Ahousaht nation refuses to give up on their own as search for Travis Thomas continues
Credit to Author: David Carrigg| Date: Thu, 29 Aug 2019 01:15:46 +0000
Dozens of friends and family of Travis Thomas — an Ahousaht First Nations man sent to tiny Bartlett Island to overcome the loss of his wife and a growing addiction problem — scoured moss-covered logs, clambered over lichen branches and scaled dense rocky terrain Wednesday in a desperate bid to bring this one-time champion athlete and rising community leader home.
This is the third major search undertaken for Thomas, who was sent to the island by family in July 2018 as part of a strategy to help him reconnect with his culture and spirituality after a series of setbacks, the worst of which was the loss of his young wife several months prior. Thomas has four children.
“Family members had reached out to other resources to have Travis brought to the island because of the lifestyle at the time that he was living,” band Chief Greg Louie told Postmedia News. “They wanted him to make some positive change in his life. It wasn’t banishment from the chief and council or from our hereditary chiefs.”
Bartlett Island is about half the size of Stanley Park, with steep rocky terrain and dense forest, and surrounded by small islets. It can only be reached by boat, which takes about 30 minutes travelling south from the Village of Ahousaht on Flores Island, north of Tofino.
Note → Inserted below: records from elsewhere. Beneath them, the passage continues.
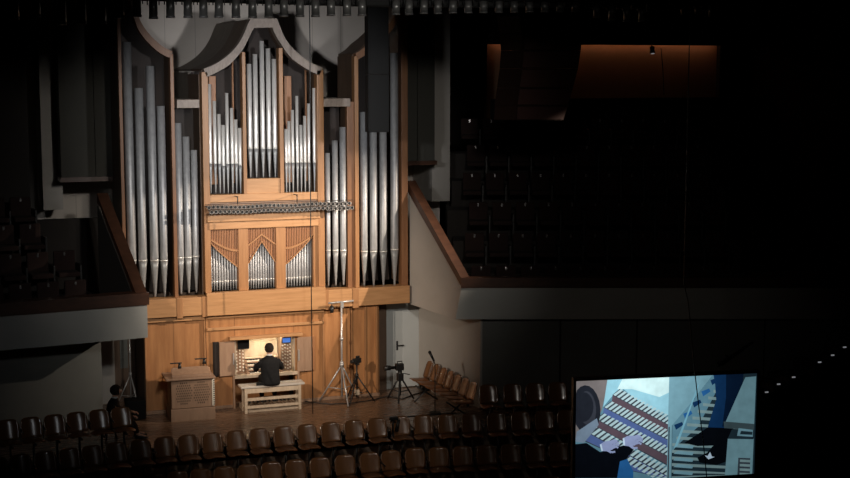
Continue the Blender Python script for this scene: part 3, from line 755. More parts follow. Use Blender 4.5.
# ------------------------------------------------------------------ left balcony
cL = Vector((-2.79, -1.6, 0)); dL = Vector((-math.cos(math.radians(7.5)), -math.sin(math.radians(7.5)), 0)); nL = Vector((-dL.y, dL.x, 0)) * -1
if nL.y < 0: nL = -nL
eL = cL + dL * 9.5
slab([cL + Vector((0, 0, 2.0)), eL + Vector((0, 0, 2.0)), eL + Vector((0, 0, 2.68)), cL + Vector((0, 0, 2.68))], nL * .15, 'wall_balcony_parapet', 'parapet')
b = MB(); b.loft([[p + nL * n_ + Vector((0, 0, z)) for n_, z in [(-.05, 2.68), (-.05, 2.93), (.3, 2.93), (.3, 2.68)]] for p in (cL + Vector((.03, 0, 0)), eL)], smooth=False); struct(b.build('trim_12', M['walnut']))
S1 = Vector((-3.30, 0.0, 0)); off = Vector((-.22, .05, 0))
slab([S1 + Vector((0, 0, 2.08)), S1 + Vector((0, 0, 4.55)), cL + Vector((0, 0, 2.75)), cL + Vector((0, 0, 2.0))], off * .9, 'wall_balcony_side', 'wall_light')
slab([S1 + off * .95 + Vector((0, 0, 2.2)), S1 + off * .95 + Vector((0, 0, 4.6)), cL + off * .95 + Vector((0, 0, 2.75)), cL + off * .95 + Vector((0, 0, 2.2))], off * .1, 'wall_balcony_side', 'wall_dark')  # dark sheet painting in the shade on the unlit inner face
b = MB(); a0 = S1 + Vector((.0, .1, 4.62)); a1 = cL + Vector((.0, -.02, 2.75))
b.loft([[a0, a0 + off, a0 + off + Vector((0, 0, .2)), a0 + Vector((0, 0, .2))], [a1, a1 + off, a1 + off + Vector((0, .0, .18)), a1 + Vector((0, 0, .18))]], smooth=False); struct(b.build('trim_13', M['walnut']))
slab([cL + Vector((-.05, .1, 2.05)), S1 + Vector((-.05, 0, 2.1)), (-3.4, 2.9, 2.1), eL + Vector((0, 5, 2.1)), eL + Vector((0, .1, 2.05))], (0, 0, .12), 'floor', 'wall_dark')
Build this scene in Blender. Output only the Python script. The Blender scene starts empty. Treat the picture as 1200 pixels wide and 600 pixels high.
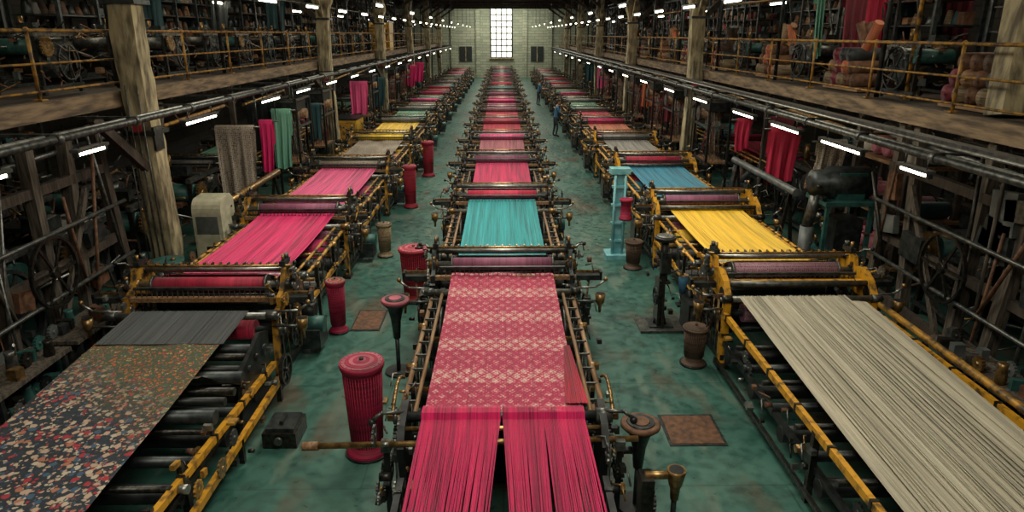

It’s an island traditionally used by the Ahousat (part of the Nuu-chah-nulth Tribal Council) for members to seek solitude.
Louie said that during the first few weeks of Thomas’s isolation, family members and resource workers checked in on him to see how he was doing and to provide food and water.
However, on Aug. 7, 2018, Thomas disappeared. He was 40 at the time. After the family searched the island as best they could they notified the RCMP on Aug. 9, and a full-scale search was initiated that involved Tofino and Ahousaht Search-and-Rescue teams, the RCMP and the Canadian Coast Guard. No one was found. Another large-scale search was conducted last October, but family and friends have regularly visited the island in search of Thomas.
As recently as last week, Thomas’s mother Jean set up a tent for him on the beach he was last seen at, including food and a sleeping bag. According to Curtis Dick, who heads Ahousaht Search-and-Rescue and is behind the latest mass search, the food was taken and the sleeping bag had been used. Dick said that footprints had been found and that there had been several unconfirmed sightings over the past year.
Louie said there was still a strong belief among his community that Thomas was alive. Among the reasons, Louie cited Thomas’s athleticism — he was the band’s top basketball player, as well as a coach and mentor to younger players — his traditional knowledge of the local territory and that he had attended survival courses. The call for volunteers for the three-day search now underway was open to family and friends and experienced First Nations search-and-rescue workers, plus those who had played on Thomas’s basketball teams or who had attended survival courses with him.
Louie said the search began Tuesday with 30 people, then 60 on Wednesday and more were expected for the final day Thursday. The search also included locally trained Ahousaht First Nations Coast Guards, Ahousaht first-responders and the Ahousaht Emergency Response Team.
He said that last Friday the RCMP had brought a dog team to the island without any luck, adding that Emergency Management B.C. (EMBC) were reluctant to activate West Coast Search-and-Rescue and issue a task number to assist because, “from their perspective there’s not enough, or no solid evidence (he is alive).” EMBC were involved in the previous searches.
“But there is still a sense of hope and belief from community and family,” Louie said. “If there wasn’t, people wouldn’t be doing what they’re doing today.”